Everyone agrees that there is a crucial role for research and evidence in development policy-making. But the apparently simple claim that policy decisions should be based upon clear and rigorous evidence of value and effectiveness masks the inherently political – and normative – nature of how we define what counts as ‘valid evidence’, and what this means for policy decisions. This is the argument put forward in the excellent recent paper by Andries du Toit. In it, he warns that the dominance of the Evidence Based Policy (EBP) agenda has in some ways narrowed the value of research evidence in policy making because the “technocratic concern with ‘what works’” ignores the many other ways in which research and evidence can and should inform, illustrate or challenge policy.
As the first paper in this DLP series on ‘the politics of evaluation’ suggested, when it comes to monitoring and evaluation practice, the same practices tend to apply. Despite the strength of evidence of the value of a ‘mixed methods’ approach to evaluation for social change – and for many of the reasons highlighted in du Toit’s critique of the EBP discourse (the desire for simple ‘take-home’ advice, institutional incentives, the emphasis on experimental evidence) – monitoring and evaluation practice remains focused on short-term results, narrow interpretations of value-for-money and an overemphasis on the value of experimental evidence.
It seems that we are on the frontier of a narrative shift: between a technical, rational, and scientific approach to development, and a recognition that politics matters; that poverty reduction is not a technical problem but requires significant social change, and that this social change is, and must be, both political and locally led. But how does monitoring and evaluation practice and the use of evidence in policy-making reflect and react to these shifting explanatory frameworks? And, what can programs that are operating in this newly emerging niche of policy – focused on the politics of social change – do about it?

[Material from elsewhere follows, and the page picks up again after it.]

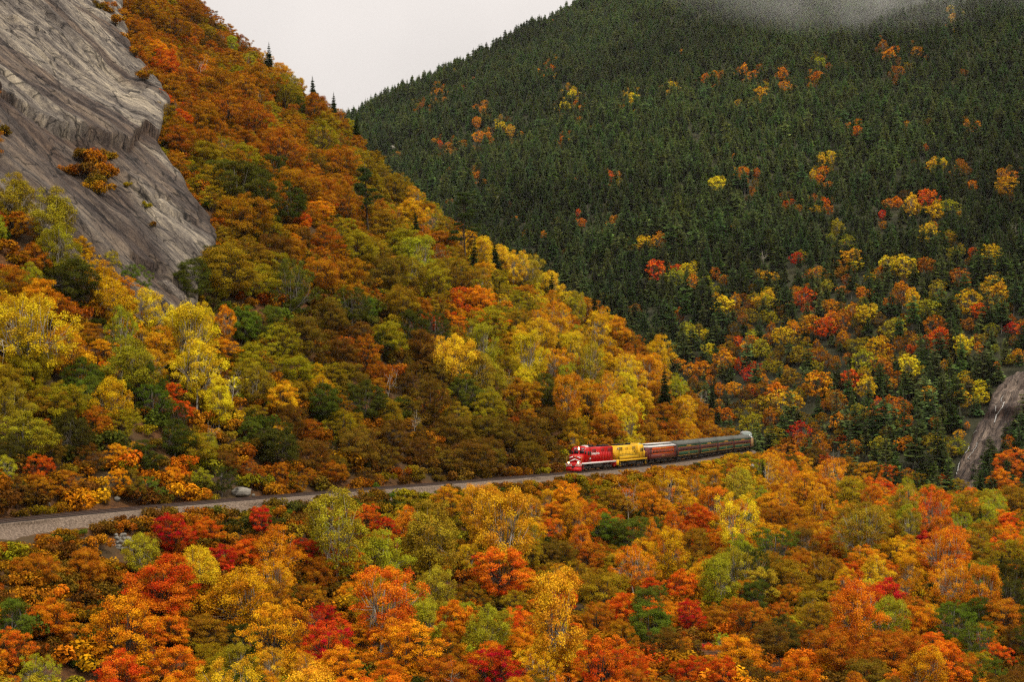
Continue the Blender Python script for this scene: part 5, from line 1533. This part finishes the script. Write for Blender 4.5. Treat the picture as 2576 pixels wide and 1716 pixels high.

How can these programs and their evaluators navigate the narrow and tricky path between the pressure to meet existing evaluation and reporting requirements, on the one hand, and the desire to build a strong evidence-base to support the assertion that ‘working politically’ can produce stable and positive long-term development outcomes, on the other? How can they both remain engaged with the dominant value-for-money and results-oriented paradigms, and also push for the space necessary to test and validate the new and evolving ways of ‘thinking and working politically’? And what can donors and other development organisations do to support this?
This, the second paper in DLP’s series on ‘the politics of evaluation’, draws on the experience of the organisations that participated in the DLP ‘Politics Matters’ workshops, (all of which have a number of programs that are ‘working politically’) to offer some answers to these and other questions and to suggest some areas for further exploration.